Travel – Snapshots

Carnac, France, Aug 85, 850825-6-2Carnack, France, August 1985

The job of scanning negatives from early trips continues – I’ve recently done from 1985 to 2001. Doing so set me thinking about the nature of the trips that I’m trying to bring together in a photo book. Just over 70 trips to 24 countries across 57 years means a lot of material to work through. Seventy-one per cent of trips were taken in spring or summer; and 88% were with family or friends (including some group tours), with only 10% professional or solo trips where there was more time to think about photography. The last three figures led me to question again whether I’m dealing with an extended collection of snapshots or something more considered (see posts 6th and 18th October 2014).

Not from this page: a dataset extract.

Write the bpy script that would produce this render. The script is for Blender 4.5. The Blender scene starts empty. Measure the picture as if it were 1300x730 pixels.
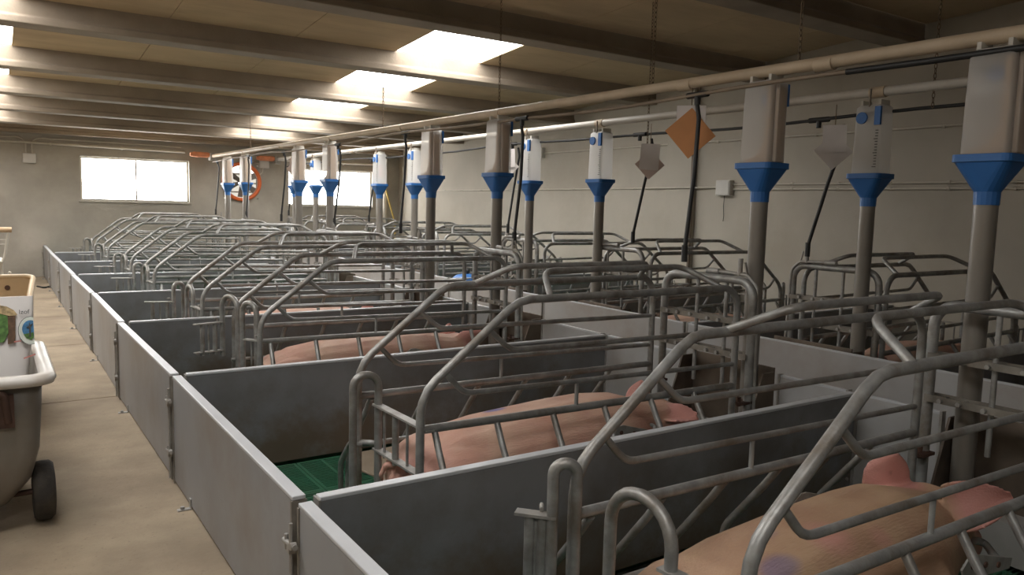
import bpy, bmesh, math, random
from mathutils import Vector, Matrix
random.seed(4)
PI = math.pi
S = bpy.context.scene
COL = S.collection

# ------------------------------------------------------------------ camera, world, exposure
cd = bpy.data.cameras.new('camera')
cam = bpy.data.objects.new('camera', cd)
COL.objects.link(cam)
cd.sensor_width = 36.0
cd.lens = 27.13
cd.clip_start = 0.05
YAW, PITCH, ROLL = 0.594269842, 0.106051046, 0.0257933032
F = Vector((math.sin(YAW) * math.cos(PITCH), math.cos(YAW) * math.cos(PITCH), -math.sin(PITCH)))
R0 = Vector((math.cos(YAW), -math.sin(YAW), 0))
U0 = R0.cross(F)
RV = R0 * math.cos(ROLL) + U0 * math.sin(ROLL)
UV = -R0 * math.sin(ROLL) + U0 * math.cos(ROLL)
m = Matrix.Identity(4)
for i in range(3):
    m[i][0], m[i][1], m[i][2] = RV[i], UV[i], -F[i]
m[2][3] = 1.3076
cam.matrix_world = m
S.camera = cam

wd = bpy.data.worlds.new('daylight')
S.world = wd
wd.use_nodes = True
wd.node_tree.nodes['Background'].inputs[0].default_value = (0.80, 0.88, 1.0, 1)
wd.node_tree.nodes['Background'].inputs[1].default_value = 1.0
S.view_settings.view_transform = 'Standard'
S.view_settings.look = 'None'
S.view_settings.gamma = 1.0
S.view_settings.exposure = 0.25
WINDOW_LIGHT = 16.0        # daylight given off by the bright window panes
SKY_LIGHT = 11.0          # daylight given off by the translucent roof sheets


# ------------------------------------------------------------------ materials
def mat(name, color=(0.5, 0.5, 0.5), rough=0.5, metal=0.0, var=0.0, scale=8.0, dirt=None, dirt_scale=3.0,
        dirt_amt=0.5, bump=0.0, bump_scale=60.0, spec=0.5, stretch=(1, 1, 1), speck=None):
    mt = bpy.data.materials.new(name)
    mt.use_nodes = True
    nt = mt.node_tree
    b = nt.nodes['Principled BSDF']
    b.inputs['Roughness'].default_value = rough
    b.inputs['Metallic'].default_value = metal
    b.inputs['Specular IOR Level'].default_value = spec
    b.inputs['Base Color'].default_value = (*color, 1)
    N, L = nt.nodes.new, nt.links.new
    tc = N('ShaderNodeTexCoord')
    mp = N('ShaderNodeMapping')
    mp.inputs['Scale'].default_value = stretch
    L(tc.outputs['Object'], mp.inputs['Vector'])
    out = None
    if var or dirt or speck:
        rgb = N('ShaderNodeRGB')
        rgb.outputs[0].default_value = (*color, 1)
        out = rgb.outputs[0]
    if var:
        no = N('ShaderNodeTexNoise')
        no.inputs['Scale'].default_value = scale
        no.inputs['Detail'].default_value = 5
        L(mp.outputs[0], no.inputs['Vector'])
        mr = N('ShaderNodeMapRange')
        mr.inputs['From Min'].default_value = 0.3
        mr.inputs['From Max'].default_value = 0.7
        mr.inputs['To Min'].default_value = 1 - var
        mr.inputs['To Max'].default_value = 1 + var
        L(no.outputs['Fac'], mr.inputs['Value'])
        mx = N('ShaderNodeMix')
        mx.data_type = 'RGBA'
        mx.blend_type = 'MULTIPLY'
        mx.inputs['Factor'].default_value = 1
        L(out, mx.inputs[6])
        L(mr.outputs[0], mx.inputs[7])
        out = mx.outputs[2]
    if dirt:
        no = N('ShaderNodeTexNoise')
        no.inputs['Scale'].default_value = dirt_scale
        no.inputs['Detail'].default_value = 8
        no.inputs['Roughness'].default_value = 0.65
        L(mp.outputs[0], no.inputs['Vector'])
        mr = N('ShaderNodeMapRange')
        mr.inputs['From Min'].default_value = 0.45
        mr.inputs['From Max'].default_value = 0.68
        mr.inputs['To Min'].default_value = 0
        mr.inputs['To Max'].default_value = dirt_amt
        L(no.outputs['Fac'], mr.inputs['Value'])
        mx = N('ShaderNodeMix')
        mx.data_type = 'RGBA'
        L(mr.outputs[0], mx.inputs['Factor'])
        L(out, mx.inputs[6])
        mx.inputs[7].default_value = (*dirt, 1)
        out = mx.outputs[2]
    if speck:
        no = N('ShaderNodeTexNoise')
        no.inputs['Scale'].default_value = 45
        no.inputs['Detail'].default_value = 3
        L(mp.outputs[0], no.inputs['Vector'])
        mr = N('ShaderNodeMapRange')
        mr.inputs['From Min'].default_value = 0.62
        mr.inputs['From Max'].default_value = 0.72
        mr.inputs['To Min'].default_value = 0
        mr.inputs['To Max'].default_value = 0.6
        L(no.outputs['Fac'], mr.inputs['Value'])
        mx = N('ShaderNodeMix')
        mx.data_type = 'RGBA'
        L(mr.outputs[0], mx.inputs['Factor'])
        L(out, mx.inputs[6])
        mx.inputs[7].default_value = (*speck, 1)
        out = mx.outputs[2]
    if out is not None:
        L(out, b.inputs['Base Color'])
    if bump:
        no = N('ShaderNodeTexNoise')
        no.inputs['Scale'].default_value = bump_scale
        no.inputs['Detail'].default_value = 4
        L(mp.outputs[0], no.inputs['Vector'])
        bp = N('ShaderNodeBump')
        bp.inputs['Strength'].default_value = bump
        bp.inputs['Distance'].default_value = 0.01
        L(no.outputs['Fac'], bp.inputs['Height'])
        L(bp.outputs[0], b.inputs['Normal'])
    return mt


def emit(name, color, strength):
    mt = bpy.data.materials.new(name)
    mt.use_nodes = True
    nt = mt.node_tree
    nt.nodes.remove(nt.nodes['Principled BSDF'])
    e = nt.nodes.new('ShaderNodeEmission')
    e.inputs[0].default_value = (*color, 1)
    e.inputs[1].default_value = strength
    nt.links.new(e.outputs[0], nt.nodes['Material Output'].inputs[0])
    return mt


def plastic_clear(name, color, clear):
    mt = bpy.data.materials.new(name)
    mt.use_nodes = True
    nt = mt.node_tree
    b = nt.nodes['Principled BSDF']
    b.inputs['Base Color'].default_value = (*color, 1)
    b.inputs['Roughness'].default_value = 0.28
    N, L = nt.nodes.new, nt.links.new
    tl = N('ShaderNodeBsdfTranslucent')
    tl.inputs[0].default_value = (*color, 1)
    m1 = N('ShaderNodeMixShader')
    m1.inputs[0].default_value = 0.6
    L(b.outputs[0], m1.inputs[1])
    L(tl.outputs[0], m1.inputs[2])
    tr = N('ShaderNodeBsdfTransparent')
    tr.inputs[0].default_value = (0.95, 0.94, 0.92, 1)
    m2 = N('ShaderNodeMixShader')
    m2.inputs[0].default_value = clear
    L(m1.outputs[0], m2.inputs[1])
    L(tr.outputs[0], m2.inputs[2])
    L(m2.outputs[0], nt.nodes['Material Output'].inputs[0])
    return mt


M = {}
M['steel'] = mat('galvanised_steel', (0.345, 0.345, 0.335), 0.46, 0.5, var=0.25, scale=16, dirt=(0.175, 0.135, 0.095), dirt_scale=6, dirt_amt=0.8, bump=0.12, bump_scale=70)
M['steel_light'] = mat('bare_steel', (0.36, 0.35, 0.33), 0.52, 0.4, var=0.2, scale=20, dirt=(0.22, 0.17, 0.12), dirt_scale=6, dirt_amt=0.5)
M['steel_dirty'] = mat('dirty_flat_steel', (0.24, 0.22, 0.19), 0.6, 0.3, var=0.25, scale=16, dirt=(0.13, 0.10, 0.075), dirt_scale=6, dirt_amt=0.6)
M['tube_grey'] = mat('feeder_tube_grey', (0.25, 0.23, 0.205), 0.36, 0.3, var=0.2, scale=5, dirt=(0.22, 0.17, 0.12), dirt_scale=3, dirt_amt=0.5, stretch=(1, 1, 0.25))
M['pvc'] = mat('grey_pvc_board', (0.27, 0.275, 0.285), 0.42, 0, var=0.10, scale=2.2, dirt=(0.19, 0.155, 0.12), dirt_scale=1.6, dirt_amt=0.6, bump=0.02, bump_scale=20)
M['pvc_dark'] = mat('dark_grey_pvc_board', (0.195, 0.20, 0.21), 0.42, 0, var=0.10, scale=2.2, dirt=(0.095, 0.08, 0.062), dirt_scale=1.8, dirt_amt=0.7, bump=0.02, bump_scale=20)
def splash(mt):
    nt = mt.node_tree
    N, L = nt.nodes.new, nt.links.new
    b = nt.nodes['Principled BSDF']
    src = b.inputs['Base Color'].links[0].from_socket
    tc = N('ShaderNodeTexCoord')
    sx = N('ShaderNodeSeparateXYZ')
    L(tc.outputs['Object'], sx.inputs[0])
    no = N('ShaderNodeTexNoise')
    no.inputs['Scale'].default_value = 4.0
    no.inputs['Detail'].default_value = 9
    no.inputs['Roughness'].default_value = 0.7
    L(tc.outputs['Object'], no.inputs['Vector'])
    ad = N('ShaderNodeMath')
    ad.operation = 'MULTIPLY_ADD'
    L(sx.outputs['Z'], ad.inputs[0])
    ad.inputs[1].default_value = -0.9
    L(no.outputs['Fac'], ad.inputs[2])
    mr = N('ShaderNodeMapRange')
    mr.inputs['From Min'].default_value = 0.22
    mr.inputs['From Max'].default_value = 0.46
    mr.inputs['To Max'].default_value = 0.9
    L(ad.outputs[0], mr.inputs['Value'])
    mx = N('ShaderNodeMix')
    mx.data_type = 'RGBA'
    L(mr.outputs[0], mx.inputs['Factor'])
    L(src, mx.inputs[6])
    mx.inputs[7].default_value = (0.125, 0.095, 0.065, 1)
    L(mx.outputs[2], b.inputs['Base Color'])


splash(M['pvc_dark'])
M['pvc_cap'] = mat('light_pvc_edge', (0.50, 0.51, 0.53), 0.36, 0, var=0.06, scale=6)
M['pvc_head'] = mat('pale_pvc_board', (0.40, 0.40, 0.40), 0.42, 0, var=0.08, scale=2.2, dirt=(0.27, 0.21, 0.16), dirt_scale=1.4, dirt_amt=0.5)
M['concrete_wall'] = mat('plaster_wall', (0.43, 0.395, 0.335), 0.9, 0, var=0.10, scale=1.2, dirt=(0.34, 0.29, 0.22), dirt_scale=0.9, dirt_amt=0.45, bump=0.12, bump_scale=22)
M['far_wall'] = mat('grey_render_wall', (0.40, 0.37, 0.32), 0.92, 0, var=0.14, scale=1.6, dirt=(0.27, 0.25, 0.21), dirt_scale=1.1, dirt_amt=0.6, bump=0.15, bump_scale=20)
M['beam'] = mat('concrete_beam', (0.275, 0.225, 0.17), 0.9, 0, var=0.14, scale=2.5, dirt=(0.20, 0.155, 0.115), dirt_scale=1.6, dirt_amt=0.55, bump=0.25, bump_scale=40)
M['ceil'] = mat('ceiling_board', (0.52, 0.40, 0.26), 0.9, 0, var=0.08, scale=1.5, dirt=(0.36, 0.27, 0.18), dirt_scale=1.2, dirt_amt=0.45, bump=0.06, stretch=(1, 3, 1))
M['floor'] = mat('worn_concrete', (0.285, 0.225, 0.155), 0.88, 0, var=0.22, scale=2.6, dirt=(0.165, 0.12, 0.08), dirt_scale=1.5, dirt_amt=0.65, bump=0.25, bump_scale=55, speck=(0.19, 0.145, 0.10))
M['pit'] = mat('dark_pit_concrete', (0.05, 0.045, 0.04), 0.95)
M['grate'] = mat('green_plastic_grate', (0.040, 0.155, 0.088), 0.5, 0, var=0.2, scale=12, dirt=(0.07, 0.06, 0.04), dirt_scale=4, dirt_amt=0.4)
M['mat'] = mat('tan_resin_plate', (0.36, 0.29, 0.215), 0.75, 0, var=0.12, scale=6)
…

I was tempted to say ‘merely snapshots’, thinking of the term in a rather pejorative way. However, although it may be used to condemn, it may also be used to praise, indeed it is ambiguous and might even be so vague as to have little currency. Gary Winogrand took the view that all photographs are snapshots and it is not the description of a separate photographic aesthetic. He claimed: “There is only still photography with its own unique aesthetic. Still photography is the distinctive term.” While photography does have its unique underlying qualities, it seems a little perverse to deny that it embraces definable genres.

John A. Kouwenhoven defined snapshots in a way that combined both process and product:
…predominantly photographs taken quickly with a minimum of deliberate posing on the part of the people represented and with a minimum of deliberate selectivity on the part of the photographer so far as vantage point and the framing or cropping of the image are concerned.

Lisette Model saw the snapshot as focused on everyday experiences and embodying convention, it is part of having a family, going on holiday and so on. It is “…something which is done directly, without any intention of being good or bad, done only because one want to do it.” Jonathan Green has used the words “unpretentious”, “evanescent”, “vitality”, “ambiguity” and “naïve” in discussing snapshots.

What should I conclude from this? While the context in which most on the photographs I’m looking at was one that might dictate taking snapshots, in practice a great majority were more considered and taken using subjective decisions about what was and was not significant at the time. Whether they are good photographs and whether spontaneity had been sacrificed for (pretentious) consideration are other questions.

Near Saranda, Albania, 010709-6-2Photo: Near Saranda, Albania, July 1981

In July 2001 I climbed out of a coach near Saranda, Albania, walked to the edge of the road and pointed my camera across a rocky field and over the Adriatic towards distant Corfu. Snapshot or not?